В юные годы я была очень близка с семьей Катаевых и нежно любила их всех вместе и каждого по отдельности.

Валентин Петрович хоть и уделял какое-то внимание соседским детям, в частности мне, подружке его дочери, но оно носило скорее всего общепоощрительный характер по отношению к симпатичной (наверное, так оно и было) девчушке, под стать его обожаемой дочери Женечке. Ее братишка – Павлик – был на два года моложе своей сестры. Он появился на свет в 1938 году и был, по-моему, первым новорожденным у нас в доме, в Лаврушинском переулке. Когда его стали вывозить на прогулку, все сбегались посмотреть на это чудо, которое из глубины своей коляски таращило на божий свет живые темные глазки. Вскоре младенец подрос и превратился в ужасающе любознательного мальчишку, который постоянно увязывался за нами с Женей и жаждал проникнуть во все наши дела и секреты. Со временем Павел Катаев стал писателем, но об этом речь впереди.

О творчестве Валентина Петровича Катаева можно говорить и писать бесконечно. Прежде всего для нас, переделкинских детей и подростков, как и для всего подрастающего поколения нашей страны, в предвоенные и послевоенные годы, повесть «Белеет парус одинокий» была одной из главных и любимых книг. Эта книга и по сей день волнует воображение романтикой подвига, живостью населяющих ее персонажей с их неповторимыми судьбами, во всем блеске южного солнца, плеска волн, аромата цветущей акации переданного прибрежно-портового колорита одесской жизни. Автор чувствует эту жизнь всем своим существом – этому невозможно научиться, это невозможно почерпнуть ни из каких источников познания – это должно быть в крови. И эта достоверность по-прежнему, как раньше, покоряет читателя, ни на секунду не оставляя его равнодушным к тому, что происходит на страницах повести «Белеет парус одинокий».

Имя Валентина Катаева всегда было одним из самых ярких в литературе советского периода. Но когда в 60-е – 70-е годы он выпустил одну за другой несколько блестящих повестей: «Святой колодец», «Трава забвенья», «Алмазный мой венец», Валентина Петровича Катаева ждала вторая волна громкой славы.

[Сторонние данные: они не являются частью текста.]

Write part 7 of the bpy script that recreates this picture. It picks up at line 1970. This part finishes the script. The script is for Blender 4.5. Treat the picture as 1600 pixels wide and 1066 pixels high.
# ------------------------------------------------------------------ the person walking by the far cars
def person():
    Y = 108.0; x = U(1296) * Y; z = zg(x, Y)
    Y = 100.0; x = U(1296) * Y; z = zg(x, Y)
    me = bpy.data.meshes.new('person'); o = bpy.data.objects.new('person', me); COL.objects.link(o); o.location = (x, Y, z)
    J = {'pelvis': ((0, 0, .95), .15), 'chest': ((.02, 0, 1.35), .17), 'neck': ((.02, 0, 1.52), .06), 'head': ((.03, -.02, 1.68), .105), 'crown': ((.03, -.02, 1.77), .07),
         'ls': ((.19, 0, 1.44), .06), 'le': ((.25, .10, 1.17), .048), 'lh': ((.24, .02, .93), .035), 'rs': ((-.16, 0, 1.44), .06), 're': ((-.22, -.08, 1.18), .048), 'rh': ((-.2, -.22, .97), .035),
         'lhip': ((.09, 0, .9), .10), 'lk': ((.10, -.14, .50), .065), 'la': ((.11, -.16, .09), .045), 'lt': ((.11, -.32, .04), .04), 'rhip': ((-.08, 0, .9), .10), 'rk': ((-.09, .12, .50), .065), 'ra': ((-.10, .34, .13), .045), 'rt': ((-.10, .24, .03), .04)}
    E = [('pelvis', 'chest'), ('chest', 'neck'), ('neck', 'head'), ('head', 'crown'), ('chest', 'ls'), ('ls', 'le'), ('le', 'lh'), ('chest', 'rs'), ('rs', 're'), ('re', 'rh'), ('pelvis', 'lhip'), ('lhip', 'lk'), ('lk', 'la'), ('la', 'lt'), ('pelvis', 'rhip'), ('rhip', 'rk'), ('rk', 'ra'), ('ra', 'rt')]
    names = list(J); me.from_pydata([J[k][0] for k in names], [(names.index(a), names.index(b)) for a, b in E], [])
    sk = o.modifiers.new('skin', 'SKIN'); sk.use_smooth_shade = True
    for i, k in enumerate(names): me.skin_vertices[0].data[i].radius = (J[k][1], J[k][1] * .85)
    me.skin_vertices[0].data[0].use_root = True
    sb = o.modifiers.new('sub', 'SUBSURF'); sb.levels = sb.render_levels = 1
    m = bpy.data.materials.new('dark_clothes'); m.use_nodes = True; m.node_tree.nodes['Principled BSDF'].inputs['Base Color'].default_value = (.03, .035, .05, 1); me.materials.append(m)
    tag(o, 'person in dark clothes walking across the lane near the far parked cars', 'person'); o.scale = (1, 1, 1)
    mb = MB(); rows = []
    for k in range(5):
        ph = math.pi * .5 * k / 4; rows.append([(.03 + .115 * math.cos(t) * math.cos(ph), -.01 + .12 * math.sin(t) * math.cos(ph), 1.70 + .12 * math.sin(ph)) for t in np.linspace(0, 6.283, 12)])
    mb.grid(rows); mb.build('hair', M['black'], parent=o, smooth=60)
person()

Не помню, чтобы кто-нибудь из прозаиков, обитавших в те годы в Переделкине, – Леонов, Каверин, Паустовский, Нилин, Кассиль или Чуковский, – пользовался такой популярностью, как Валентин Катаев. Толстые журналы, по большей части «Новый мир», с его повестями буквально вырывали друг у друга из рук. Они произвели настоящий фурор и воспринимались как открытие новых горизонтов в художественной литературе. Его проза этого периода впоследствии получила устойчивое название «новой катаевской прозы». Она завораживала магией слова, своей исключительной изобразительностью. В нашей юности, когда многие имена и их творения находились под запретом, мы впитывали в себя малейшие крупицы личных впечатлений о тех великих художниках слова, которых мы тогда еще только начинали для себя открывать. Ну где, в каких литературных источниках могли мы прочитать столь яркие зарисовки, сделанные Катаевым с натуры?! В ослепительном свете поразительной памяти писателя перед нами вставали портреты его знаменитых современников, написанные рукой мастера, порой двумя-тремя штрихами передающих самую суть человека. К сожалению, не обошлось без обид – по всей видимости, писатель где-то преступил невидимую грань, раскрывая рискованно скобки, слишком узнаваемо изображая тот или иной персонаж. Споры о правомочности писателя незашифрованно переносить в свои произведения образы людей, с которыми он был близко знаком, никогда не умолкали в литературе. «Алмазный мой венец» дал для них новую пищу. Но какая точность и меткость характеристик, просто поразительно! Приведу хотя бы некоторые из них:

«Я сразу узнал его по ядовитой улыбке», – это о Булгакове.

А вот портрет Олеши:

«...ключик был похож на слоненка: такой же широкий лоб, такие же глубоко сидящие, почти детские глаза, ну, а что касается хобота, то его не было. Был утиный нос... Таким он и остался для меня на всю жизнь: слоненком».

Про Пастернака он пишет так:

«...он мог считаться самим богом поэзии, сошедшим в Мыльников переулок в обличии мулата с конскими глазами и наигранно простодушными повадками Моцарта, якобы сам того не знающим, что он бог».

Мандельштам изображен в виде скульптуры:

«Его маленькая верблюжья головка была высокомерно вскинута, глаза под выпуклыми веками полузажмурены в сладкой муке рождающегося на бритых губах слова-психеи».